I would love to have seen more of the park, but I think at this point we were both getting pretty tired. It was chilly and off-and-on rainy, and Kim was having issues with her shoes. She’d brought some New Balance walking shoes with her but felt like they made her feet look huge so was wearing a pair of more attractive yet less comfortable shoes. I can sympathize since I also have ginormous feet and had on my beetle-green Asics that may as well have flashing lights screaming !!!look at these giant clown feet!!!! but they are SO comfortable and I can walk all day in them so I really do not care if everyone is staring at them in astonishment. But my point is that we didn’t spend a whole lot of time in the park, and ended up walking back over to Pulteney Bridge.
We wandered around there a bit, then Kim had the great idea of taking a ride on the canal tour boat. That hadn’t even occurred to me, but it was the perfect thing to do.
The boat went a couple of miles up the River Avon and back. It was so pretty, a mix of the city and people’s backyards, along with countryside once we were just a little bit out of town. Very peaceful and enjoyable! And cold, but I was bundled up and they served wine.
After that we had dinner at the Saracens Head, possibly the oldest pub in Bath. We’d been there before and really liked it - great food and beer, not fancy. I had fish and chips - yes, again - and a Fosters.
https://live.staticflickr.com/65535/54050422933_60097f0dba_h.jpg
Then it was a little bit of strolling through Bath At Night, and onwards to the Airbnb. Which we were at last able to find thanks to the Hub reference point.
Next stop, one more Glastonbury day, featuring the Glastonbury Abbey ruins, the Tor, and Kim’s past life regression session, before we move onwards to the second week in the Cotswolds!
Last updated April 26, 2025
wintergrey ⋅ January 02, 2025
I'm like you, needing lots of coffee stops... 😅
Spinster ⋅ January 03, 2025
Do you think Englanders would bar me from entry if I admitted to not liking fish? Beautiful pictures. The boat tour sounds great. At some point in retirement I want to stay on a house boat. I was thinking maybe when I visit Lake Powell in Utah.

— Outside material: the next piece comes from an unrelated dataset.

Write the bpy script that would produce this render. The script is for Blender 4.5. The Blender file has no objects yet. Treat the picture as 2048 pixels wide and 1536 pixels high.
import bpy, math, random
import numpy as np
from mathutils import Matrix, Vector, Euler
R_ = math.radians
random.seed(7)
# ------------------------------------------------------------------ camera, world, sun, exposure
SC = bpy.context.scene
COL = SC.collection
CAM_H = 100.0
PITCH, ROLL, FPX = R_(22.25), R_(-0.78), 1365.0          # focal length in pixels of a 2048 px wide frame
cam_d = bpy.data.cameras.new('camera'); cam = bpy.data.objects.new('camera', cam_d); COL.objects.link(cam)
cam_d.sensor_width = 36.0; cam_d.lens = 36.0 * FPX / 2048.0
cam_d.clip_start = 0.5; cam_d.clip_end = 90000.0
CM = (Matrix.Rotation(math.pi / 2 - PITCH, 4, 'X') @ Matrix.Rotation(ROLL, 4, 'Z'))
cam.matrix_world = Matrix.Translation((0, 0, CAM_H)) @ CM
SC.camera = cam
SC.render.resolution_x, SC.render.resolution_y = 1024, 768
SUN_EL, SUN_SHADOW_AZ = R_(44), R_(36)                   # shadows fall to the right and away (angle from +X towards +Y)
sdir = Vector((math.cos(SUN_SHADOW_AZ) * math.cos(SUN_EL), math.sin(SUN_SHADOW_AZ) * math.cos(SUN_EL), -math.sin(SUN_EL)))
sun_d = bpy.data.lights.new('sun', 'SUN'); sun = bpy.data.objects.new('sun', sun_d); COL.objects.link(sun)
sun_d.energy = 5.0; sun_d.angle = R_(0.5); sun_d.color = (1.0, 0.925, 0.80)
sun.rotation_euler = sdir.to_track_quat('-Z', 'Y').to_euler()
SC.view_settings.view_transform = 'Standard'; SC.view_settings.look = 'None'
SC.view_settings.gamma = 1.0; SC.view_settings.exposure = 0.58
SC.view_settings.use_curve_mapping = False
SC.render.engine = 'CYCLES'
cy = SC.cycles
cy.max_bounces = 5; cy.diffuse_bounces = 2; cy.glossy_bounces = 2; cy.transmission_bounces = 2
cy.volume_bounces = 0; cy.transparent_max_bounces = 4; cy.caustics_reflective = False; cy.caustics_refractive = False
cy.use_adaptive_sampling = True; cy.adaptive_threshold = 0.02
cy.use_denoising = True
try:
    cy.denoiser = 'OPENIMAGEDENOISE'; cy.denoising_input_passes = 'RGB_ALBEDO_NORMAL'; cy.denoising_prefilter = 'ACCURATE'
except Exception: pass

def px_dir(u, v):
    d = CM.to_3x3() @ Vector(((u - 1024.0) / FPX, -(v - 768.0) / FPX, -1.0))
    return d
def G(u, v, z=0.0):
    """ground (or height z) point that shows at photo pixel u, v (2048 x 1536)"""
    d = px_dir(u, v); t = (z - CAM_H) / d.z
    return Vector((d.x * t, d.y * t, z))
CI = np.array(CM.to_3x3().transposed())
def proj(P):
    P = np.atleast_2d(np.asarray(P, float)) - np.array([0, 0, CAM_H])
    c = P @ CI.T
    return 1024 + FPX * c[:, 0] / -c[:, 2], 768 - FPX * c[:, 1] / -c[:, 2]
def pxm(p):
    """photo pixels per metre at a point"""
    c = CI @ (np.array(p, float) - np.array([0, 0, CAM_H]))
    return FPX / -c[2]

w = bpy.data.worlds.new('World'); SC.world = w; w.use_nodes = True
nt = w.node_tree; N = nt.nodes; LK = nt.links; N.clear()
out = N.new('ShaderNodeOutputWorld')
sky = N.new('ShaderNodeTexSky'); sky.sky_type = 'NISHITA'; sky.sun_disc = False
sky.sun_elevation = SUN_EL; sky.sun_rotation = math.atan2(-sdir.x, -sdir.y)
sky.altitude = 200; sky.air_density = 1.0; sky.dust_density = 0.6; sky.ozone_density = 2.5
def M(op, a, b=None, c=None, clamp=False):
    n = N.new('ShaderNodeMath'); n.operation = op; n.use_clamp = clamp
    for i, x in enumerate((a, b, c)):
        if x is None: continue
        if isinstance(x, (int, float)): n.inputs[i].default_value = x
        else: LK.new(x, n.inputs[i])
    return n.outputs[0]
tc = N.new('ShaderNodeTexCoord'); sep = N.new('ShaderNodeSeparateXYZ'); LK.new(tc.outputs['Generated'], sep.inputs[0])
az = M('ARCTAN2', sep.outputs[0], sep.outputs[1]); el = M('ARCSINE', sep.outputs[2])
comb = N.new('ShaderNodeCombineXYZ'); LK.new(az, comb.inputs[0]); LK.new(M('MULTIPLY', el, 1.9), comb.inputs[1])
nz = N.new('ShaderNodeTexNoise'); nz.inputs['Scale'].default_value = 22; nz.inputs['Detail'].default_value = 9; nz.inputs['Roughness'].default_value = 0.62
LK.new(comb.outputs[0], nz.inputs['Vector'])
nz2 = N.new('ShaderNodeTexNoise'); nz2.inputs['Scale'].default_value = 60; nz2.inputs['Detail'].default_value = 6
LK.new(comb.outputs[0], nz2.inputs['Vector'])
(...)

edna million Spinster ⋅ January 03, 2025
I think fish and chips is required, although you could just admit not liking it 🤣🤣 A house boat would be really fun. Living on canal boats is a surprisingly big thing in England, and you see them all over the place where there are canals. And there are a LOT of canals. The first time Kim and I went to England we stayed on one right outside Nottingham, because we were using her timeshare and that was the only thing we could get. We didn’t take the boat out of the marina but I really enjoyed staying on it. It was kind of like being in a long thin camper. On water.
Marg ⋅ January 20, 2025
Haha you finally got your canal boat ride after being stagnant in Nottingham! And I learned something new - I’d never heard of a ha-ha before - that was interesting. I love the architecture of Bath!
edna million Marg ⋅ January 20, 2025
This actually wasn’t a canal boat - it was a little …lol, I don’t know what they are called, but a small boat for passengers with an upper deck with seating all along the top of the boat. A tour boat of some sort. I should have posted a picture! There are tons of canal boats all over the place though.
Marg edna million ⋅ January 21, 2025
Ah ok. Yeah right enough when I think of it a canal boat wouldn't be big enough for passengers!